• [What you should do]:
The material below holds a span beginning at the line with "1, 'needle_g', 'bark', .20, sparse=.05, droop=.5))" and ending at the line with "2, 'needle_d', 'barkd', .15, droop=.35))". Quote that span exactly, both ends included, and only that span.

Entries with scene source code
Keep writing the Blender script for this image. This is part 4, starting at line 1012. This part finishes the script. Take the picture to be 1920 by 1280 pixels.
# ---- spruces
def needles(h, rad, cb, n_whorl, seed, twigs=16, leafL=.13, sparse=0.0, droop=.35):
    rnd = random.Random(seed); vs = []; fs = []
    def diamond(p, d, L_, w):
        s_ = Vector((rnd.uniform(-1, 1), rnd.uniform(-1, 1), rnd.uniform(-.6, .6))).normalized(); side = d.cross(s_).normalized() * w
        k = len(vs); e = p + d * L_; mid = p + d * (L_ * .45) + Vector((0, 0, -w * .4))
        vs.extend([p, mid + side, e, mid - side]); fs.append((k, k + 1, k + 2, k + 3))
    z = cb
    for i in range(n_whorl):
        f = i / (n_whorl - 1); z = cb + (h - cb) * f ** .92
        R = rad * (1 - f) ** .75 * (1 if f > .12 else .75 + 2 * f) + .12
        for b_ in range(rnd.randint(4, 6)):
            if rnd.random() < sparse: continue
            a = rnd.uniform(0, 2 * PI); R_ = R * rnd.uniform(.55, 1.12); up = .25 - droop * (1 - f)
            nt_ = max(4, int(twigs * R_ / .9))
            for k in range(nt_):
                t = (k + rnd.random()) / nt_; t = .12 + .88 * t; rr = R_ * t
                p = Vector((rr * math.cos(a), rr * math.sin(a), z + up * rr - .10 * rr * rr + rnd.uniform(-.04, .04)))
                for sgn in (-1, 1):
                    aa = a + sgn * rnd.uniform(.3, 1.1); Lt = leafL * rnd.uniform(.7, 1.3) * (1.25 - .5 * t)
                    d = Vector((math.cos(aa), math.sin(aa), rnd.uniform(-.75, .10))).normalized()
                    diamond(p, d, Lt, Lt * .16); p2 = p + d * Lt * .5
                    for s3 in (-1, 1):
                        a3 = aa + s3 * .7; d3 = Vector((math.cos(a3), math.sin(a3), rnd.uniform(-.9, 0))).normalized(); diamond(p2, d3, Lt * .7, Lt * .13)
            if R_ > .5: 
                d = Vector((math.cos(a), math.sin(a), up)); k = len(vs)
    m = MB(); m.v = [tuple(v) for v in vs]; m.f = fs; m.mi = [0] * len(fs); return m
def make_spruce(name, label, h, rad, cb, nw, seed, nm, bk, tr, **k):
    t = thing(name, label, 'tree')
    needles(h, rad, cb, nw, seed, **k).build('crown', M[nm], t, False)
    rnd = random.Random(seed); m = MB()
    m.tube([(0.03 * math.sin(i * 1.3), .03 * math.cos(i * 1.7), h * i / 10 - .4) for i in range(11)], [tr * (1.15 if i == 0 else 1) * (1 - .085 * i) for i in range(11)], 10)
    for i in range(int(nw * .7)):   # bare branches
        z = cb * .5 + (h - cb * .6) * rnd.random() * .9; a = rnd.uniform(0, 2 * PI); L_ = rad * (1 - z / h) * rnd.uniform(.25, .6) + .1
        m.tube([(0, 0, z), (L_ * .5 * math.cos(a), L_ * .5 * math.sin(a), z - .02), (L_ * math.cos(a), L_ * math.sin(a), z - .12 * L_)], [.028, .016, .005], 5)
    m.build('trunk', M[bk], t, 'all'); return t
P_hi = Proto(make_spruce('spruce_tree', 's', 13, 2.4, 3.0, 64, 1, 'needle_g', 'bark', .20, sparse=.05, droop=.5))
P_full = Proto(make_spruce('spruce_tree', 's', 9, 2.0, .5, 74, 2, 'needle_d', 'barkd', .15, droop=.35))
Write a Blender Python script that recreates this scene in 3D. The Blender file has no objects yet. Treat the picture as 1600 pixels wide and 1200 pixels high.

• [Finished answer]:
P_hi = Proto(make_spruce('spruce_tree', 's', 13, 2.4, 3.0, 64, 1, 'needle_g', 'bark', .20, sparse=.05, droop=.5))
P_full = Proto(make_spruce('spruce_tree', 's', 9, 2.0, .5, 74, 2, 'needle_d', 'barkd', .15, droop=.35))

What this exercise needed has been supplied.